Son olarak 26 Eylül'de de, Reuters haber ajansı İsrail'in “devam eden askeri çabalarını desteklemek ve bölgedeki askeri üstünlüğünü korumak için ABD'den 8.7 milyar dolarlık bir yardım paketi aldığını” duyurdu.

Paketin “temel savaş zamanı tedariki için 3.5 milyar dolar, Demir Kubbe füzesavar sistemi, David's Sling ve gelişmiş bir lazer sistemi de dahil olmak üzere hava savunma sistemleri için 5.2 milyar dolar” içerdiği belirtildi.

Başka bir deyişle, İsrail kendi eylemlerine karşı verilen meşru tepkilere karşı kendini “savunmak” için giderek daha iyi bir konuma geliyor.

ABD, Nisan ayında İsrail'in Şam'daki İran konsolosluğuna düzenlediği ölümcül saldırıya karşılık olarak İran yüzlerce insansız hava aracı ve füze fırlattığında da İsrail'e askeri yardım elini uzatmıştı.

Son saldırıda, gerek ABD gerekse de Batı medyasında İran'a geniş ölçüde “terörist” ve “saldırgan” rolü biçildi. Eylemin aslında bir misilleme niteliği taşıdığı ise bir kenara bırakıldı.

Bu arada ABD'nin on yıllardır kendisini bölgesel savaşlara “sürüklemekte” başarılı olduğunu hatırlamakta fayda var.
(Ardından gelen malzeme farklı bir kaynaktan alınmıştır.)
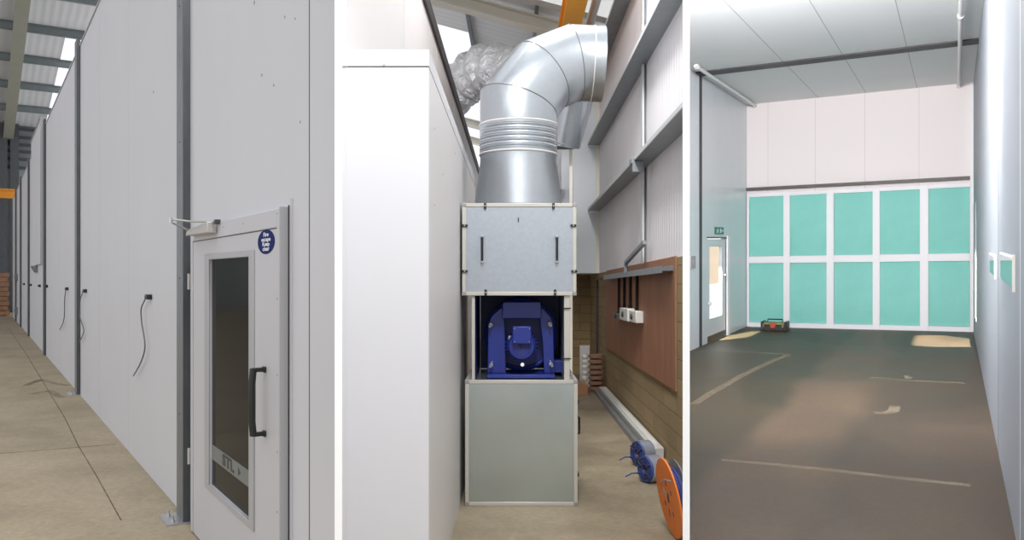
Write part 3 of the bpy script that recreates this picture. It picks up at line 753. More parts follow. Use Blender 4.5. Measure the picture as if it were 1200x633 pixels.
# ribbed sleeve
z0_, z1_ = zz(184), zz(146); prof = [(0, RD*1.0), (.01, RD*1.012), (.03, RD*1.012)]
N_ = 5; stp = (z1_-z0_-.06)/N_
for k in range(N_):
    b0 = .03+k*stp
    prof += [(b0+.004, RD*1.0), (b0+stp*.3, RD*1.0), (b0+stp*.45, RD*1.018), (b0+stp*.6, RD*1.0), (b0+stp*.8, RD*1.0), (b0+stp*.9, RD*1.012)]
prof += [(z1_-z0_-.03, RD*1.012), (z1_-z0_, RD*1.012), (z1_-z0_, RD*.995)]
MB(F2).lathe((SD, wd, z0_), (0, 0, 1), prof, 56, cap=False).build('ribbed_sleeve', M['galv'], dt)
for z in (z0_+.012, z1_-.012): MB(F2).torus((SD, wd, z), (0, 0, 1), RD*1.008, .007, 56, 6).build('sealant_bead', M['sealant'], dt)
pts = [(SD, wd, z1_-.02), F2.on_s(606.5, 123, SD), F2.on_s(634, 89, SD+.15), F2.on_s(672, 74, SD+.24), F2.on_s(694, 75, SD+.24), F2.on_s(706, 75.5, SD+.24)]
pts[1] = (SD, wd, pts[1][2])
m, rings = mitre_tube(F2, pts, RD)
el = m.build('elbow', M['galv'], dt)
for k in range(1, len(rings)-1):
    R_ = rings[k]; m = MB(F2); m.tube(R_+[R_[0], R_[1]], .0045, 6, cap=False); m.build('seam', M['galv_seam'] if k < 4 else M['sealant'], el)
R_ = rings[-1]; c_ = sum(R_, Vector())/len(R_)
MB(F2).prism([p for p in R_[:-1:1]]+[R_[-1]], (Vector(pts[-1])-Vector(pts[-2])).normalized()*.006).build('end_cap', M['galv'], el)
m = MB(F2).tube([F2.on_s(676, 60, 8.9), F2.on_s(674, 96, 9.2), F2.on_s(670, 126, 9.3), F2.on_s(665, 150, 9.35), F2.on_s(661, 171, 9.4)], [.24, .235, .215, .195, .18], 32)
rd = tag(m.build('rear_duct', M['galv']), 'smaller silver duct dropping behind the big elbow above the cream post', 'duct'); rd['_o'] = tuple(rd.location)
MB(F2).lathe(F2.on_s(661, 171, 9.4), (0, 0, 1), [(-.01, .187), (.012, .187)], 28).build('end_flange', M['galv_seam'], rd)
# lower continuation of duct behind the cabinet
# foil duct over the booth roof
m = MB(F2)
P_ = [F2.on_s(622, 96, 14.6), F2.on_s(596, 80, 14.8), F2.on_s(570, 80, 15.2), F2.on_s(548, 92, 15.6), F2.on_s(528, 112, 16.0), F2.on_s(500, 130, 16.4)]
path = []
for i in range(len(P_)-1):
    for j in range(14): path.append(Vector(P_[i]).lerp(Vector(P_[i+1]), j/14))
m.tube(path, [.40+.04*math.sin(i*.7)+.02*random.random() for i in range(len(path))], 40)
for v in m.v: v += Vector((random.uniform(-1, 1), random.uniform(-1, 1), random.uniform(-1, 1)))*.010
tag(m.build('foil_duct', M['foil']), 'crumpled silver foil flexible duct behind the big elbow', 'duct')

# ---- right wall of bay 2
WW = 1.43; SF = 16.0; SC = 14.5; ZB = 1.89; ZC = 5.75
foot = [(7.02, WW), (SF, WW), (SF, WW+.22), (8.1, WW+.22)]
struct(MB(F2).box(SF, SF+.2, .62, WW, 0, ZB).build('wall_end_block', M['block'], smooth=False), 'block wall closing the far end of the corridor', 'wall')
m = MB(F2).plan(foot, 0, ZB)
struct(m.build('wall_right_block', M['block'], smooth=False), 'low wall of ochre concrete blocks on the right of the corridor', 'wall')
WC = WW+.02
foot = [(7.12, WC), (SC, WC), (SC, WC+.12), (7.7, WC+.12)]
m = MB(F2).plan(foot, ZB, ZC)
cw_ = struct(m.build('wall_right_cladding', M['cladding'], smooth=False), 'white ribbed cladding above the block wall in the duct bay', 'wall')
m = MB(F2).box(SC, SC+.1, 1.0, WC, ZB, 5.2); m.box(SC+.1, SF+2.2, 1.0, 1.06, ZB, 5.2); m.box(SC+.1, SF+2.2, 1.06, WC, ZB, ZB+.05)
struct(m.build('wall_return', M['panel_grey'], smooth=False), 'pale grey return panel at the end of the cladding', 'wall')
m = MB(F2).box(SC-.03, SC, WC-.06, WC, ZB, 5.2); m.build('corner_trim', M['beam_cream'], cw_, smooth=False)
m = MB(F2).box(SF+2.2, 27, 1.0, 1.1, 0, 6.2)
struct(m.build('wall_far_right', M['cladding'], smooth=False), 'further stretch of white cladding glimpsed beyond the duct', 'wall')
for k, z in enumerate((2.75, 3.65)):
    tag(MB(F2).box(SF+2.2, 26.9, .8, 1.0, z, z+.14).build('cladding_rail', M['rail'], smooth=False), '%s rail on the far cladding beyond the white post' % ['lower', 'upper'][k], 'beam')
w_ = F2.on_s(669, 200, 9.6)[1]
z_ = F2.on_s(669, 171, 9.6)[2]
t = thing('white_post', F2, (9.6, w_, 0), 'slim cream post standing behind the filter cabinet right corner', 'post')
MB(F2).box(9.58, 9.62, w_-.018, w_+.018, .01, z_).build('post', M['beam_cream'], t, bevel=.003)
MB(F2).box(9.55, 9.65, w_-.05, w_+.05, 0, .012).build('base_plate', M['galv_seam'], t)
MB(F2).box(9.57, 9.63, w_-.03, w_+.06, z_, z_+.015).build('head_plate', M['galv_seam'], t)
# rails
def rail(z, lb, dep=.2, h=.19):
    t = thing('cladding_rail', F2, (9, WC, z), lb, 'beam', 'rails along the right cladding')
    e0 = (WC-dep)/.2039
    fo = [(e0+.02, WC-dep), (SC-.05, WC-dep), (SC-.05, WC), (7.14, WC)]
    MB(F2).plan(fo, z, z+.012).build('bottom_flange', M['rail'], t, smooth=False)
    fo2 = [(e0+.02, WC-dep), (SC-.05, WC-dep), (SC-.05, WC-dep+.01), (e0+.07, WC-dep+.01)]
    MB(F2).plan(fo2, z+.012, z+.05).build('lip', M['beam_grey'], t, smooth=False)  # lighter steel here paints the highlight along the rail's front edge
    fo3 = [(7.10, WC-.012), (SC-.05, WC-.012), (SC-.05, WC), (7.14, WC)]
    MB(F2).plan(fo3, z+.012, z+h).build('web', M['rail'], t, smooth=False)
    return t
rail(2.96, 'lowest galvanised rail across the right cladding')
rail(4.10, 'middle galvanised rail across the right cladding')
rail(5.25, 'highest galvanised rail on the right cladding near the roof')
# vertical strap
sv = F2.on_w(752, 200, WC-.05)[0]
t = thing('cladding_strut', F2, (sv, WC, ZB), 'vertical galvanised strap on the right cladding above the switches', 'strut')
for z0_, z1_ in ((ZB, 2.955), (3.16, 4.095), (4.3, 5.245)):
    MB(F2).box(sv-.05, sv+.05, WC-.05, WC-.03, z0_, z1_).build('strap', M['beam_grey'], t, smooth=False)
    MB(F2).box(sv-.01, sv+.01, WC-.03, WC-.0, z0_, z1_).build('rib', M['post_light'], t, smooth=False)
p0 = F2.on_w(755.5, 284, WC-.09); p1 = F2.on_w(733.5, 308, WC-.14); p2 = (p1[0], p1[1], p1[2]-.12)
tag(MB(F2).tube([p0, p1, p2], .028, 4).build('diagonal_bracket', M['rail'], smooth=False), 'bent galvanised bracket from the vertical strap to the tray', 'bracket')
p0 = F2.on_w(742, 197, WC-.2); m = MB(F2); m.box(p0[0]-.10, p0[0]+.06, WC-.235, WC-.203, 2.93, 2.985); m.box(p0[0]-.10, p0[0]-.05, WC-.22, WC-.1, 2.84, 2.955)
tag(m.build('rail_cleat', M['rail'], bevel=.004), 'galvanised cleat under the lowest rail above the plywood', 'bracket')
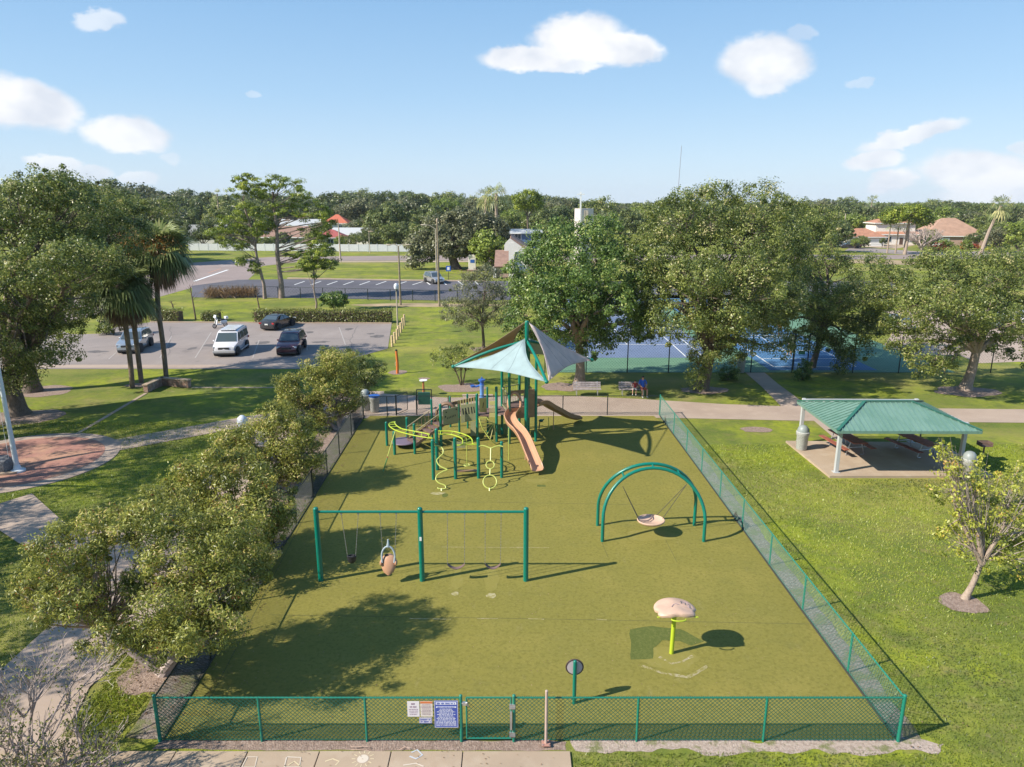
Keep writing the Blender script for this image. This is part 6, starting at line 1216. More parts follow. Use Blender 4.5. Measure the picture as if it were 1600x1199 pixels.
# ================================================================== TREES
def LB(base, items):
    """lobes of a crown as (u, v, depth offset, half width px, half height px, half depth m), turned into metres from the tree's foot"""
    out = []
    for (u, v, dy, ru, rv, rd) in items:
        y = base.y + dy; z = hgt(y, v); x = xat(u, y, z); d = y * _c - (z - CAMH) * _s
        out.append((x - base.x, dy, z, ru * d / FPX, rd, rv * d / FPX))
    return out
def lobes_auto(w, h0, h1, n, depth=None):
    out = []; depth = depth or w
    for k in range(n):
        a = k * 2.4 + random.uniform(-.4, .4); r = (.18 + .34 * random.random()) * w * .9; z = h0 + (h1 - h0) * random.uniform(.3, .78)
        s = random.uniform(.2, .3); out.append((r * math.cos(a), r * math.sin(a) * depth / w, z, w * s, w * s * .9, min((h1 - h0) * .3, w * s * .8)))
    out.append((0, 0, h0 + (h1 - h0) * .68, w * .3, w * .3, (h1 - h0) * .32)); return out
# --- three big oaks behind the playground
b0 = P(905, 602); L_ = LB(b0, [(905, 400, 0, 62, 44, 3), (850, 430, -.5, 52, 50, 2.6), (960, 430, 0, 62, 52, 3), (825, 485, 0, 40, 42, 2.3), (895, 490, -2, 62, 50, 2.2), (965, 495, -.5, 56, 42, 2.8), (870, 375, 1, 42, 28, 2.4), (940, 370, 1, 46, 30, 2.4), (850, 525, 0, 28, 22, 1.8), (925, 535, -1, 26, 22, 1.4), (1000, 470, 1, 34, 44, 2.5), (905, 455, -1.5, 60, 40, 2), (870, 470, -4.4, 50, 34, 2), (950, 470, -4.2, 48, 34, 2), (915, 420, -4, 44, 26, 1.8), (1005, 420, 0, 36, 40, 2.4), (1010, 500, 0, 30, 30, 2), (830, 420, 0, 36, 40, 2.2), (815, 520, -.5, 26, 24, 1.6)])
tree('oak_tree', 'dense dark green oak with a smooth pale trunk right behind the shade sails', b0, L_, L_dark, M_barkp, 900, 95, .62, .17, .10, .36, 3.3, every=5, flare=1.5)
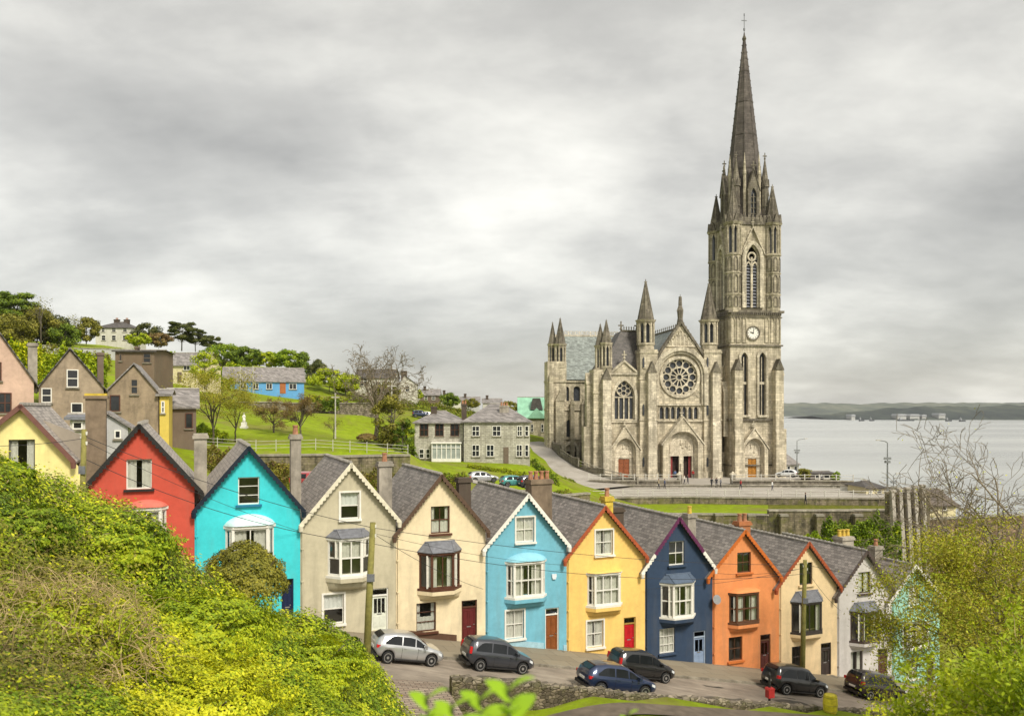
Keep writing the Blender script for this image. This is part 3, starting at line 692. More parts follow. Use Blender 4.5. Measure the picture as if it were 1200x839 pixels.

Irak, Suriye ve Afganistan örnekleri düşünüldüğünde, ABD'nin bir kez daha kitlesel katliam fonunun önünde ve merkezinde bulmak şaşırtıcı olmamalı.

Biden yönetimi durmadan Gazze'de ateşkes istediğini iddia etmeye devam etse de, bir soykırım vakasında ateşkese giden yol, soykırım yapan tarafa milyarlarca dolarlık silah yardımı yapmaktan geçmiyor.

Görünen o ki ABD, tüm söylemlerinin aksine İsrail ile birlikte bölgesel kargaşayı tırmandırmak ve daha fazla “sonuç” doğurmak için üzerine düşeni yapmaya devam edecek.

ABD zaten Ortadoğu'da savaşın tam olarak bir tarafı ve bölgedeki kaosun her şekilde ortağı olmaya devam edecek.